**Given exercise:** Each line should be copied exactly.

Scene script records:
-- START --

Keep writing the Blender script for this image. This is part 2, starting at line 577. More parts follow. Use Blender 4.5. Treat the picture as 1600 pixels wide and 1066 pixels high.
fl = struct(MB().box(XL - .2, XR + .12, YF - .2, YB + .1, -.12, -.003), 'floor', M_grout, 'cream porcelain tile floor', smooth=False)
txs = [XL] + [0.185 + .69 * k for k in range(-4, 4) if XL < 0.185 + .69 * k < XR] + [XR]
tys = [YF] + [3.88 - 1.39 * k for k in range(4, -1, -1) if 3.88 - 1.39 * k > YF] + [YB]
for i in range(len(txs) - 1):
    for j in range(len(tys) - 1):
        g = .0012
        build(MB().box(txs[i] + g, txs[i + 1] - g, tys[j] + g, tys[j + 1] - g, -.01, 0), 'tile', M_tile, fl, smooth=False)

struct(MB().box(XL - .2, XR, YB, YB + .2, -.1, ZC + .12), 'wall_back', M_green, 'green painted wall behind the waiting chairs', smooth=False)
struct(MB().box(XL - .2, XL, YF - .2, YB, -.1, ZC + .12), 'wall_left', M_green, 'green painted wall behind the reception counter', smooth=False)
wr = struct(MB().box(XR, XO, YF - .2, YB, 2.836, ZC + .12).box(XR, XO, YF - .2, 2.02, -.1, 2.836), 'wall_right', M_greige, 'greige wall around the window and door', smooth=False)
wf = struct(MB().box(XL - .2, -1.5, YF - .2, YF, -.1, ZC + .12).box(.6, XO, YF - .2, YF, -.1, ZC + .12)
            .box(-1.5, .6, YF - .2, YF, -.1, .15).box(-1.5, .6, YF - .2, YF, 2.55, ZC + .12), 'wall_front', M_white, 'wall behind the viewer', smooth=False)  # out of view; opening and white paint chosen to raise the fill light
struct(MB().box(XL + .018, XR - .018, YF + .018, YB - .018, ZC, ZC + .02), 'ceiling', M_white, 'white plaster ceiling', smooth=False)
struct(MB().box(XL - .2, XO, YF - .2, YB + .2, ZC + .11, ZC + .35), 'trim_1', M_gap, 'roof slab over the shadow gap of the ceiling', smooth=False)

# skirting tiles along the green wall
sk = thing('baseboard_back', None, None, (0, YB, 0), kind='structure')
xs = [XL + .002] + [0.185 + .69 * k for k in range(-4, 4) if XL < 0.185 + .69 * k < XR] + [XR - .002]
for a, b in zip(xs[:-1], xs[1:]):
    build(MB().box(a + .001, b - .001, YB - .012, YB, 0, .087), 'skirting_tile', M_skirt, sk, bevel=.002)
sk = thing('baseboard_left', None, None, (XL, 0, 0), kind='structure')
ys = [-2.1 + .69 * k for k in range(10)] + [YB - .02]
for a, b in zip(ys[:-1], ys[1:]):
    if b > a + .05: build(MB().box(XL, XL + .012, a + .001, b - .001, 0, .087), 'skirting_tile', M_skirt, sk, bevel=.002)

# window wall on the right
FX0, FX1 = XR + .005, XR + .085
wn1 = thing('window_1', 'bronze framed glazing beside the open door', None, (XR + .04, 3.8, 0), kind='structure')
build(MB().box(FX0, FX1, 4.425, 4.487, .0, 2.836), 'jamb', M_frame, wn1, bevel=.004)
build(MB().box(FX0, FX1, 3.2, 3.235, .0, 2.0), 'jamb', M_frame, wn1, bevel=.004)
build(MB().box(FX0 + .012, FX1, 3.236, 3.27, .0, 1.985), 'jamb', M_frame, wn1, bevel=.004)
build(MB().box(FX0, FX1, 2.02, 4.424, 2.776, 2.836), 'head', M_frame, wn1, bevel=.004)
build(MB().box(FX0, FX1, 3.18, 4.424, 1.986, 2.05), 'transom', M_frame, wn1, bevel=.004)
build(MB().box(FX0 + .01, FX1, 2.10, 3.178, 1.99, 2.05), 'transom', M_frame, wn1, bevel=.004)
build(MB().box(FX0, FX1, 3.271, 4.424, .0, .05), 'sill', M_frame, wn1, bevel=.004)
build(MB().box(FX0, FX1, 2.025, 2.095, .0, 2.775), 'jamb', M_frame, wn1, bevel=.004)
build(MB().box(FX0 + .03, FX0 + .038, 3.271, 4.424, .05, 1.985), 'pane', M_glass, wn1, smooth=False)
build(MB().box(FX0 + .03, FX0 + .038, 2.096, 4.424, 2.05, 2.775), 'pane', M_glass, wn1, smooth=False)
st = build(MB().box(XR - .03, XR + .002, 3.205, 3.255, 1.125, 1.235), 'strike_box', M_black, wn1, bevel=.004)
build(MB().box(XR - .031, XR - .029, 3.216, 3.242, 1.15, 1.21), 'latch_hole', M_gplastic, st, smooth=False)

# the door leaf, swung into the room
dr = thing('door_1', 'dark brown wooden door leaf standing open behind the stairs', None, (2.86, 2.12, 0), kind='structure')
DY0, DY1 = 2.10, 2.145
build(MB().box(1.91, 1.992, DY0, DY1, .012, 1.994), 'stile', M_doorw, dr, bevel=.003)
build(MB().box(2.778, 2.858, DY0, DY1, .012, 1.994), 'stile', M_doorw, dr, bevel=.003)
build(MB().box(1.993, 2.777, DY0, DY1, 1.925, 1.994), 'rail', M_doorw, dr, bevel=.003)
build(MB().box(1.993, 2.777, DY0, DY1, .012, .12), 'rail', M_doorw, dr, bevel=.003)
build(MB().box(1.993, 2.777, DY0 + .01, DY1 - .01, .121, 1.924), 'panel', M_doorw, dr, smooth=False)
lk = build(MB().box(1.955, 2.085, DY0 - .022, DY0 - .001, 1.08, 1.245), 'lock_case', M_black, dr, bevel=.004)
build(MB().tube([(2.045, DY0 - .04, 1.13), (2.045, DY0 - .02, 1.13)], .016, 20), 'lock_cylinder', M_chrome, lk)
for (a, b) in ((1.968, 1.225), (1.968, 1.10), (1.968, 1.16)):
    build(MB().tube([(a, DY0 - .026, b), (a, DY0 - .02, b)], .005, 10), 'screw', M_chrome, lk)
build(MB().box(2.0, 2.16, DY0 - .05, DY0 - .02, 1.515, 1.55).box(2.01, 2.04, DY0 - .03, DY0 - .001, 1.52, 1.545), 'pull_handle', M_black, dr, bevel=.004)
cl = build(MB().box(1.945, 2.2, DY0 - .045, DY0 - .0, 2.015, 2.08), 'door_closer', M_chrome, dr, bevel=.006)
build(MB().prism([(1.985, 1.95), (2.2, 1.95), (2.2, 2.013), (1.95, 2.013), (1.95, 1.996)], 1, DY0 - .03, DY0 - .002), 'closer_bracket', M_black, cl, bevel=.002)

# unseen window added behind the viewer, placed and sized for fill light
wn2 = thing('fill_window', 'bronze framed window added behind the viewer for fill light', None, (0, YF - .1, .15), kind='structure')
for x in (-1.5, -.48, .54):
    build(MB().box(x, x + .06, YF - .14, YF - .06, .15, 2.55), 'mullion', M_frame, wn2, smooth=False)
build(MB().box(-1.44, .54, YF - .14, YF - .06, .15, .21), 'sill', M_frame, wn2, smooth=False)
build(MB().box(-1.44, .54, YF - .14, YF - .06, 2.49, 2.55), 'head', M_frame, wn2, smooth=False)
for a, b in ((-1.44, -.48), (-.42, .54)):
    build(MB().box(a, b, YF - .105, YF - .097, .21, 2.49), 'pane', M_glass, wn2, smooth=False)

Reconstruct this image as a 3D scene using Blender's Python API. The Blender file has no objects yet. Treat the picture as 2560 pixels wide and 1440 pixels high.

-- END --

**Result for this task:**
Keep writing the Blender script for this image. This is part 2, starting at line 577. More parts follow. Use Blender 4.5. Treat the picture as 1600 pixels wide and 1066 pixels high.
fl = struct(MB().box(XL - .2, XR + .12, YF - .2, YB + .1, -.12, -.003), 'floor', M_grout, 'cream porcelain tile floor', smooth=False)
txs = [XL] + [0.185 + .69 * k for k in range(-4, 4) if XL < 0.185 + .69 * k < XR] + [XR]
tys = [YF] + [3.88 - 1.39 * k for k in range(4, -1, -1) if 3.88 - 1.39 * k > YF] + [YB]
for i in range(len(txs) - 1):
    for j in range(len(tys) - 1):
        g = .0012
        build(MB().box(txs[i] + g, txs[i + 1] - g, tys[j] + g, tys[j + 1] - g, -.01, 0), 'tile', M_tile, fl, smooth=False)

struct(MB().box(XL - .2, XR, YB, YB + .2, -.1, ZC + .12), 'wall_back', M_green, 'green painted wall behind the waiting chairs', smooth=False)
struct(MB().box(XL - .2, XL, YF - .2, YB, -.1, ZC + .12), 'wall_left', M_green, 'green painted wall behind the reception counter', smooth=False)
wr = struct(MB().box(XR, XO, YF - .2, YB, 2.836, ZC + .12).box(XR, XO, YF - .2, 2.02, -.1, 2.836), 'wall_right', M_greige, 'greige wall around the window and door', smooth=False)
wf = struct(MB().box(XL - .2, -1.5, YF - .2, YF, -.1, ZC + .12).box(.6, XO, YF - .2, YF, -.1, ZC + .12)
            .box(-1.5, .6, YF - .2, YF, -.1, .15).box(-1.5, .6, YF - .2, YF, 2.55, ZC + .12), 'wall_front', M_white, 'wall behind the viewer', smooth=False)  # out of view; opening and white paint chosen to raise the fill light
struct(MB().box(XL + .018, XR - .018, YF + .018, YB - .018, ZC, ZC + .02), 'ceiling', M_white, 'white plaster ceiling', smooth=False)
struct(MB().box(XL - .2, XO, YF - .2, YB + .2, ZC + .11, ZC + .35), 'trim_1', M_gap, 'roof slab over the shadow gap of the ceiling', smooth=False)

# skirting tiles along the green wall
sk = thing('baseboard_back', None, None, (0, YB, 0), kind='structure')
xs = [XL + .002] + [0.185 + .69 * k for k in range(-4, 4) if XL < 0.185 + .69 * k < XR] + [XR - .002]
for a, b in zip(xs[:-1], xs[1:]):
    build(MB().box(a + .001, b - .001, YB - .012, YB, 0, .087), 'skirting_tile', M_skirt, sk, bevel=.002)
sk = thing('baseboard_left', None, None, (XL, 0, 0), kind='structure')
ys = [-2.1 + .69 * k for k in range(10)] + [YB - .02]
for a, b in zip(ys[:-1], ys[1:]):
    if b > a + .05: build(MB().box(XL, XL + .012, a + .001, b - .001, 0, .087), 'skirting_tile', M_skirt, sk, bevel=.002)

# window wall on the right
FX0, FX1 = XR + .005, XR + .085
wn1 = thing('window_1', 'bronze framed glazing beside the open door', None, (XR + .04, 3.8, 0), kind='structure')
build(MB().box(FX0, FX1, 4.425, 4.487, .0, 2.836), 'jamb', M_frame, wn1, bevel=.004)
build(MB().box(FX0, FX1, 3.2, 3.235, .0, 2.0), 'jamb', M_frame, wn1, bevel=.004)
build(MB().box(FX0 + .012, FX1, 3.236, 3.27, .0, 1.985), 'jamb', M_frame, wn1, bevel=.004)
build(MB().box(FX0, FX1, 2.02, 4.424, 2.776, 2.836), 'head', M_frame, wn1, bevel=.004)
build(MB().box(FX0, FX1, 3.18, 4.424, 1.986, 2.05), 'transom', M_frame, wn1, bevel=.004)
build(MB().box(FX0 + .01, FX1, 2.10, 3.178, 1.99, 2.05), 'transom', M_frame, wn1, bevel=.004)
build(MB().box(FX0, FX1, 3.271, 4.424, .0, .05), 'sill', M_frame, wn1, bevel=.004)
build(MB().box(FX0, FX1, 2.025, 2.095, .0, 2.775), 'jamb', M_frame, wn1, bevel=.004)
build(MB().box(FX0 + .03, FX0 + .038, 3.271, 4.424, .05, 1.985), 'pane', M_glass, wn1, smooth=False)
build(MB().box(FX0 + .03, FX0 + .038, 2.096, 4.424, 2.05, 2.775), 'pane', M_glass, wn1, smooth=False)
st = build(MB().box(XR - .03, XR + .002, 3.205, 3.255, 1.125, 1.235), 'strike_box', M_black, wn1, bevel=.004)
build(MB().box(XR - .031, XR - .029, 3.216, 3.242, 1.15, 1.21), 'latch_hole', M_gplastic, st, smooth=False)

# the door leaf, swung into the room
dr = thing('door_1', 'dark brown wooden door leaf standing open behind the stairs', None, (2.86, 2.12, 0), kind='structure')
DY0, DY1 = 2.10, 2.145
build(MB().box(1.91, 1.992, DY0, DY1, .012, 1.994), 'stile', M_doorw, dr, bevel=.003)
build(MB().box(2.778, 2.858, DY0, DY1, .012, 1.994), 'stile', M_doorw, dr, bevel=.003)
build(MB().box(1.993, 2.777, DY0, DY1, 1.925, 1.994), 'rail', M_doorw, dr, bevel=.003)
build(MB().box(1.993, 2.777, DY0, DY1, .012, .12), 'rail', M_doorw, dr, bevel=.003)
build(MB().box(1.993, 2.777, DY0 + .01, DY1 - .01, .121, 1.924), 'panel', M_doorw, dr, smooth=False)
lk = build(MB().box(1.955, 2.085, DY0 - .022, DY0 - .001, 1.08, 1.245), 'lock_case', M_black, dr, bevel=.004)
build(MB().tube([(2.045, DY0 - .04, 1.13), (2.045, DY0 - .02, 1.13)], .016, 20), 'lock_cylinder', M_chrome, lk)
for (a, b) in ((1.968, 1.225), (1.968, 1.10), (1.968, 1.16)):
    build(MB().tube([(a, DY0 - .026, b), (a, DY0 - .02, b)], .005, 10), 'screw', M_chrome, lk)
build(MB().box(2.0, 2.16, DY0 - .05, DY0 - .02, 1.515, 1.55).box(2.01, 2.04, DY0 - .03, DY0 - .001, 1.52, 1.545), 'pull_handle', M_black, dr, bevel=.004)
cl = build(MB().box(1.945, 2.2, DY0 - .045, DY0 - .0, 2.015, 2.08), 'door_closer', M_chrome, dr, bevel=.006)
build(MB().prism([(1.985, 1.95), (2.2, 1.95), (2.2, 2.013), (1.95, 2.013), (1.95, 1.996)], 1, DY0 - .03, DY0 - .002), 'closer_bracket', M_black, cl, bevel=.002)

# unseen window added behind the viewer, placed and sized for fill light
wn2 = thing('fill_window', 'bronze framed window added behind the viewer for fill light', None, (0, YF - .1, .15), kind='structure')
for x in (-1.5, -.48, .54):
    build(MB().box(x, x + .06, YF - .14, YF - .06, .15, 2.55), 'mullion', M_frame, wn2, smooth=False)
build(MB().box(-1.44, .54, YF - .14, YF - .06, .15, .21), 'sill', M_frame, wn2, smooth=False)
build(MB().box(-1.44, .54, YF - .14, YF - .06, 2.49, 2.55), 'head', M_frame, wn2, smooth=False)
for a, b in ((-1.44, -.48), (-.42, .54)):
    build(MB().box(a, b, YF - .105, YF - .097, .21, 2.49), 'pane', M_glass, wn2, smooth=False)

Reconstruct this image as a 3D scene using Blender's Python API. The Blender file has no objects yet. Treat the picture as 2560 pixels wide and 1440 pixels high.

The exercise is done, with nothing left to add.